## Problem to work on
Extract, unchanged, every line from the top of the material below through the line with "random.seed(7)", and no more.

## Available data
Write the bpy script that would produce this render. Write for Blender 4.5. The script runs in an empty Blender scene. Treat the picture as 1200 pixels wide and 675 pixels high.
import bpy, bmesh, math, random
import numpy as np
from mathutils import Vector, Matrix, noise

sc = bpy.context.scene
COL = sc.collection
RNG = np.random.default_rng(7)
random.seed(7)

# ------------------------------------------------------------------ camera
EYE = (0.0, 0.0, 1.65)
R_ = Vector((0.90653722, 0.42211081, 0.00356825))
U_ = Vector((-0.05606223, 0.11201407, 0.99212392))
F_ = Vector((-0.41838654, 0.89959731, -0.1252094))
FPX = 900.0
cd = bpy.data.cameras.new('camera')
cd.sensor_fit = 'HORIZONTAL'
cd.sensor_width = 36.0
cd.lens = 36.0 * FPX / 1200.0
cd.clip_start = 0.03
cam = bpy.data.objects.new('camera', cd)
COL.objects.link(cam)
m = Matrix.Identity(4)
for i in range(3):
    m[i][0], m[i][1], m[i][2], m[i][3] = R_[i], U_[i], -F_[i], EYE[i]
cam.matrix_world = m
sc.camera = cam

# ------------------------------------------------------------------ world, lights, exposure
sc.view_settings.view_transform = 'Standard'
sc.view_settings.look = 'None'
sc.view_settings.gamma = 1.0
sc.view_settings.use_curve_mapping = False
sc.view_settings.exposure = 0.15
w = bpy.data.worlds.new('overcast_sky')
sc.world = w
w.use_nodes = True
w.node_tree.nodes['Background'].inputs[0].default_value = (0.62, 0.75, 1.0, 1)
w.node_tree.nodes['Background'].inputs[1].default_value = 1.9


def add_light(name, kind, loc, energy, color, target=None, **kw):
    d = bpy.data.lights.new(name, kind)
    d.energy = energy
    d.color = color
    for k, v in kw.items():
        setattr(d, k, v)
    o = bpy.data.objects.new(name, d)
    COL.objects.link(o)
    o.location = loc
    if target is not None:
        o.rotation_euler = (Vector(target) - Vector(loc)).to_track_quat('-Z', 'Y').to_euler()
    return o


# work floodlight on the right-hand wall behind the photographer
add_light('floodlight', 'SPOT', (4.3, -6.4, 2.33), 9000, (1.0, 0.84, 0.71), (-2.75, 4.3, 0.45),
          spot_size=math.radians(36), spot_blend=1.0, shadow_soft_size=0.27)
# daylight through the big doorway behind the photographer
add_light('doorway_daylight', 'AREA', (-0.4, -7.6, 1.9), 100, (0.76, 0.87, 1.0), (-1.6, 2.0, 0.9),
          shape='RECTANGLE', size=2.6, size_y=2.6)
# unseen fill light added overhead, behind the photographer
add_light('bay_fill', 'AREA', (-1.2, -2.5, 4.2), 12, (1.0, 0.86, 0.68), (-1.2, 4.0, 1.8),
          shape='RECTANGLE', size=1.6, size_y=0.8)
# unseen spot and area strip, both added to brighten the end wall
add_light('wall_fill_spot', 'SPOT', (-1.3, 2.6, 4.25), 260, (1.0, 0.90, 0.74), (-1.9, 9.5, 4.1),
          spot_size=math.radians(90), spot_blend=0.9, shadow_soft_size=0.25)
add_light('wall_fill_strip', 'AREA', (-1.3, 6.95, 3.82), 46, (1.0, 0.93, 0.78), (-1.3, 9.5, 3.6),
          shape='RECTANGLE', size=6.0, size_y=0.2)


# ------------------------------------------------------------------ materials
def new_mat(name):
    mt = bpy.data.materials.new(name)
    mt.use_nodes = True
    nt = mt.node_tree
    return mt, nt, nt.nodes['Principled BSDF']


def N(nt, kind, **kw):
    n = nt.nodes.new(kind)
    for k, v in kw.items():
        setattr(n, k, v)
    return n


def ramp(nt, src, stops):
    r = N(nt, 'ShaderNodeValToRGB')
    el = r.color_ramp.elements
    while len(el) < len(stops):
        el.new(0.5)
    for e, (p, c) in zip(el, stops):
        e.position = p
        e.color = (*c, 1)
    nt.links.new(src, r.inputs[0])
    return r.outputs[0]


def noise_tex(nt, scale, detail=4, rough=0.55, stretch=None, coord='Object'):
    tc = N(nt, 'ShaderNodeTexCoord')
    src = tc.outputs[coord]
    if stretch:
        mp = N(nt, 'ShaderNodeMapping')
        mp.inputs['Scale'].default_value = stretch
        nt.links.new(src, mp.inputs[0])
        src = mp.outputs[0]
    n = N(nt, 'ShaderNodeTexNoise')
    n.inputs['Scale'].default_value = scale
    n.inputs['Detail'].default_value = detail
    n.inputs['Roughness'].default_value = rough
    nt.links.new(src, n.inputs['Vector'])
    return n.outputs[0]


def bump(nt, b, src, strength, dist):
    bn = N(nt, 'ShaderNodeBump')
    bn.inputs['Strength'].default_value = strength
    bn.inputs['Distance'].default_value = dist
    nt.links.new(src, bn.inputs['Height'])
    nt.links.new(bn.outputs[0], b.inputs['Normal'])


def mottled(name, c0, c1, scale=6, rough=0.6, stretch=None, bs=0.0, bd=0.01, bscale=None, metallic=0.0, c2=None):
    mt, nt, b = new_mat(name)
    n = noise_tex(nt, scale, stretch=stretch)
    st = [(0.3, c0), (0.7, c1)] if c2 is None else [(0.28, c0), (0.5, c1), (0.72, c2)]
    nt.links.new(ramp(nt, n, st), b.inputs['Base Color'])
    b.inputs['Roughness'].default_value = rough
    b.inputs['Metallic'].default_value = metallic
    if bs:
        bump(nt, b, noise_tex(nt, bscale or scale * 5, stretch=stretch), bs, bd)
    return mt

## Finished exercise
Write the bpy script that would produce this render. Write for Blender 4.5. The script runs in an empty Blender scene. Treat the picture as 1200 pixels wide and 675 pixels high.
import bpy, bmesh, math, random
import numpy as np
from mathutils import Vector, Matrix, noise

sc = bpy.context.scene
COL = sc.collection
RNG = np.random.default_rng(7)
random.seed(7)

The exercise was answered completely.